WIthin two weeks of living in Maine, I had an incredible circle of friends and a life I'd only dreamt about. I was in heaven.

Over the years, that heaven faded, along with everything. Friends left every year. Relationships ended. I gave up raising sheep, and started living an urban life in the country, or at least trying to. It was still good. I wouldn't trade in working at a tattoo shop in Downeast Maine for anything, or the nearly ten years I had my own shop. It was mostly all good.

This is not just a fairy tale I'm telling myself, no. It's my finally seeing things for what they are and were. There was much that was hard. The growing isolation. The impossibility (for me) to be completely self reliant. Then, the complacency. Living for years knowing I was living a half life, and getting almost all my input from the outside world from the Web, which I'm grateful for, but really, that's not living, at least not for me.

I suppose that since I'm not a kid, this journey I'm starting today seems all the bigger because I've got so many years of memories and people left behind, and with a lifetime of experience, I don't have the blind optimism of youth (not that I ever have).

I am thinking about whether I'll post this. It seems too personal, though when has that ever stopped me? But still.

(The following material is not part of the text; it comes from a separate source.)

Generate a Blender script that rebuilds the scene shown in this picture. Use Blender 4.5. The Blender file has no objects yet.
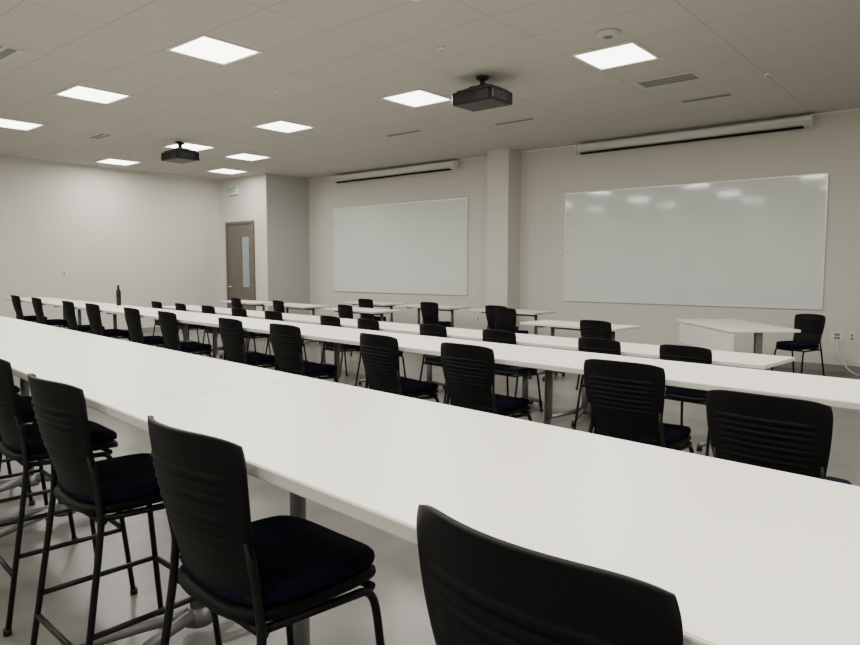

So, if I do (and I haven't decided yet), I want to make this more universal. If this nearly old lady (lady?) can be brave, anyone can. The years I spent in Maine were punctuated by both large and small breakdowns of the nervous kind, and I was once told I'd never be okay. If that were so, I wouldn't be on this bus.

Photo note: Photograph entitled "Ellis Island Processing." My great-grandparents came through here, and I"m scared? Ha!